Published online by Cambridge University Press: 08 December 2009
The economic mechanisms triggering and sustaining the medieval urban revival have long fascinated historians and stimulated considerable debate. Few scholars, however, have managed to set the agenda for discussion in their field as decisively as the great Belgian historian, Henri Pirenne. After sweeping aside previous legal and institutional explanations on urban origins in a brilliant review article, he went on to present a classic and elegantly simple solution to the problem: the early growth of towns depended directly on the revival of long-distance trade, already evident in the tenth century. The seductive power of his argument lay in its ability to account for the emergence of a commercial civilization, which he believed lay at the heart of medieval towns, without reference to the overwhelmingly agricultural, “feudal” world of the early Middle Ages. Because long-distance trade was supposedly generated in complete isolation from the villages, castles, and brutal lords that dominated the countryside, merchants injected a vital, totally new force into the moribund European economy.
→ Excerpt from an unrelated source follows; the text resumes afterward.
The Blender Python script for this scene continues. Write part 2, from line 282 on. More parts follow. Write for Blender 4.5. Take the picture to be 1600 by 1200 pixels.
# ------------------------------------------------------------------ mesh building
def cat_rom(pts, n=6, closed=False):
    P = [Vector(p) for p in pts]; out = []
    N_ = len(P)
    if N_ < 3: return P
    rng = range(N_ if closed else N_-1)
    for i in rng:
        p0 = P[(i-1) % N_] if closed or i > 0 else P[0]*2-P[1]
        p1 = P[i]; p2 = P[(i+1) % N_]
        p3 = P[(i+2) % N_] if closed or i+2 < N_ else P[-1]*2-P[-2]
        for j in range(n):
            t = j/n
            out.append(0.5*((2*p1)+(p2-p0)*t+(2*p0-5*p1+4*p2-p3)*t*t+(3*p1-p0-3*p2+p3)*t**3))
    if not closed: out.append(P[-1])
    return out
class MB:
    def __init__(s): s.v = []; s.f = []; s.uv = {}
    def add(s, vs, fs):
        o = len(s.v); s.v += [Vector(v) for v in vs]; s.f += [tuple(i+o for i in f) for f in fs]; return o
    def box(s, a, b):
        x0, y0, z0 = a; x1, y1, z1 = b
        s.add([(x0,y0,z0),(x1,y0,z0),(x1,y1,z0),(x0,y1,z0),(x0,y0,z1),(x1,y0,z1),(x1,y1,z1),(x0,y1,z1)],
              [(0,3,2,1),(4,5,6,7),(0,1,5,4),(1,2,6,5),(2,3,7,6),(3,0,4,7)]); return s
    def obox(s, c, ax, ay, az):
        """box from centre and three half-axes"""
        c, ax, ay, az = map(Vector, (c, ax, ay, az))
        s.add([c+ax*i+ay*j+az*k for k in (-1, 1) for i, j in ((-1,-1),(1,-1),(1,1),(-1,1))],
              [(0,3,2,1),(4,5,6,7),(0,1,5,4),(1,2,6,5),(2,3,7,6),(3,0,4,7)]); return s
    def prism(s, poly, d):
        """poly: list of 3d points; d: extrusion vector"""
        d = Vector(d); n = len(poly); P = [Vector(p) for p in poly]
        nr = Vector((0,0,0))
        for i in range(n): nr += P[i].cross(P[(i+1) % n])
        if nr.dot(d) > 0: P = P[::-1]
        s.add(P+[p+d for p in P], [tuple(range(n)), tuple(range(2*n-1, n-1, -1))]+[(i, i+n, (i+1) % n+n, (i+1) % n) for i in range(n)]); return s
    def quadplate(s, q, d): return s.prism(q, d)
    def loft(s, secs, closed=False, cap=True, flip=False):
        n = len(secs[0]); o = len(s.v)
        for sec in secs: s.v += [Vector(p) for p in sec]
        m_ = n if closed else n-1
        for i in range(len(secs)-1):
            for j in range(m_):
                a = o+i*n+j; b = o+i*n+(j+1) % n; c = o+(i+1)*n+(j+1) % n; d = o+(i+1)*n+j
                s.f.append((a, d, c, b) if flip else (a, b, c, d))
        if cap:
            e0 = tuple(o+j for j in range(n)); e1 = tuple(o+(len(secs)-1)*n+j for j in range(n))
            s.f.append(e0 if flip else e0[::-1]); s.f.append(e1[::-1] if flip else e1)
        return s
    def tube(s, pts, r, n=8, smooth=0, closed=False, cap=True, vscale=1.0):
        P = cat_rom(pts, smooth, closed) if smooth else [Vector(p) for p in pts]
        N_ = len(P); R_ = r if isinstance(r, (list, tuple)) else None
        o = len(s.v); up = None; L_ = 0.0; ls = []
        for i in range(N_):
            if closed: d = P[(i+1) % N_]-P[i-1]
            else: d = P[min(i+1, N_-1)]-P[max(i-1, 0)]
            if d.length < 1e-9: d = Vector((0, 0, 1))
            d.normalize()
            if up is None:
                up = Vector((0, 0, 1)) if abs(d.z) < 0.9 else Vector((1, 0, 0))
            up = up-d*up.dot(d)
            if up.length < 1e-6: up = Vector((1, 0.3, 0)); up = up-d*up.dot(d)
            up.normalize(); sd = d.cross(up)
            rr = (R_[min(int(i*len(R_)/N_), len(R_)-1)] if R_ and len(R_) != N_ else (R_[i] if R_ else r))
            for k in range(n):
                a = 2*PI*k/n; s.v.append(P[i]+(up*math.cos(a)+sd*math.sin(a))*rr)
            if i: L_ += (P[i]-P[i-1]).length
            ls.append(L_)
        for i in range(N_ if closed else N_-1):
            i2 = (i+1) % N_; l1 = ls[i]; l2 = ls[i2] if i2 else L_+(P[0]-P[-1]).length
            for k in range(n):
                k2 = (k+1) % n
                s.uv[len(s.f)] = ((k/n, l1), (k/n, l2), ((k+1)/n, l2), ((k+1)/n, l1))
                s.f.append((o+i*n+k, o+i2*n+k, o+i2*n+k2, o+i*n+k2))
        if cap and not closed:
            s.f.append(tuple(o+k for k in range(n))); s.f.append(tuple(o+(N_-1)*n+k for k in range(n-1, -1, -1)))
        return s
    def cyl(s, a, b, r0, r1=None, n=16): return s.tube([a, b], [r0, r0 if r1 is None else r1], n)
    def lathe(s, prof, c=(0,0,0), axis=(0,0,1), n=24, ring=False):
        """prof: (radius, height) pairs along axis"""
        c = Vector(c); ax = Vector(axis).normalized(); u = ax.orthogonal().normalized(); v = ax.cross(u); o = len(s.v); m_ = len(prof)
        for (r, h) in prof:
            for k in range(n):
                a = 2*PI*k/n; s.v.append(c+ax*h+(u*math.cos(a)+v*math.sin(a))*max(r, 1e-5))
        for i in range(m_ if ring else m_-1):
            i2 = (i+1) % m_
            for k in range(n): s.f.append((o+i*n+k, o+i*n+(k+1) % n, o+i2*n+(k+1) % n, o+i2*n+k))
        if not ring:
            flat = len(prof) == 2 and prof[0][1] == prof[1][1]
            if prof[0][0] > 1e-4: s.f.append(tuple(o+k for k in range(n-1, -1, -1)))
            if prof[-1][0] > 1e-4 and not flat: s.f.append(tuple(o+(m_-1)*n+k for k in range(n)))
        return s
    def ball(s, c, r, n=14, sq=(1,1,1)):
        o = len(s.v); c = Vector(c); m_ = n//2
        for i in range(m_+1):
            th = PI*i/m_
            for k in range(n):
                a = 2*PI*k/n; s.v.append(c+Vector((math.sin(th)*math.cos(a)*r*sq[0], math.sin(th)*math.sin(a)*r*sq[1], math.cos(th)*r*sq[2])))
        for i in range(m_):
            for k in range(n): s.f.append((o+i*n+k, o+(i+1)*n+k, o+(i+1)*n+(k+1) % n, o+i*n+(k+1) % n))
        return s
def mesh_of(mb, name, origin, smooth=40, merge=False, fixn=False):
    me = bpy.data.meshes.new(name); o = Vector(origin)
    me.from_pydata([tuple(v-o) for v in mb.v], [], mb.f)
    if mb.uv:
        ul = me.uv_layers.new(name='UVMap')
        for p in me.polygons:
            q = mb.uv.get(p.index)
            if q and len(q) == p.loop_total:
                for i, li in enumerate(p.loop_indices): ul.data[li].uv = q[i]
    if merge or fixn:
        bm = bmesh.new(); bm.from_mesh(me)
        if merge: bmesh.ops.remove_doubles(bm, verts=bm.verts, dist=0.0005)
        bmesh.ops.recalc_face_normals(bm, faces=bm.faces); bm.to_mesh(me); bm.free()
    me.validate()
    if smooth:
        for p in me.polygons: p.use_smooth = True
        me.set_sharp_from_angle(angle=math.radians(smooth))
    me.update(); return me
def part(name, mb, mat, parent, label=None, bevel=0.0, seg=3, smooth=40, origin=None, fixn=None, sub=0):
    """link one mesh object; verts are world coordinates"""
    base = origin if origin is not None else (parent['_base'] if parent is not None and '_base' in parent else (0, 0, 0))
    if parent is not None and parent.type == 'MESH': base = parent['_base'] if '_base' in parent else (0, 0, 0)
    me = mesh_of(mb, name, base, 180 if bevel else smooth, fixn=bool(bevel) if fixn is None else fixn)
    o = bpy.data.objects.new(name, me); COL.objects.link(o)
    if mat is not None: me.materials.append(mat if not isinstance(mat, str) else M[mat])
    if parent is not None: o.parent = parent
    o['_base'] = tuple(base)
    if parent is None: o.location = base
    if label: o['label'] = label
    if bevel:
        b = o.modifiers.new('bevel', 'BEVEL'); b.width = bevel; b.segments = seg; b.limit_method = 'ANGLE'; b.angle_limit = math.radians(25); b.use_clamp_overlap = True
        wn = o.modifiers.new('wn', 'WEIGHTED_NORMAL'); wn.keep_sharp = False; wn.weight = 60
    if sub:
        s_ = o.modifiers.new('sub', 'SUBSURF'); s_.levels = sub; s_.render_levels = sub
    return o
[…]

This explanation reassured advocates of nineteenth-century liberalism that the origins of the middle class had not been tainted with any unpleasant association with the aristocratic, privileged, and “feudal” values in early medieval society. Economically, Pirenne argued for an immaculate conception of the bourgeoisie.
The considerable body of literature that has arisen in response to these ideas has generally made the birth of medieval towns a painfully slow delivery.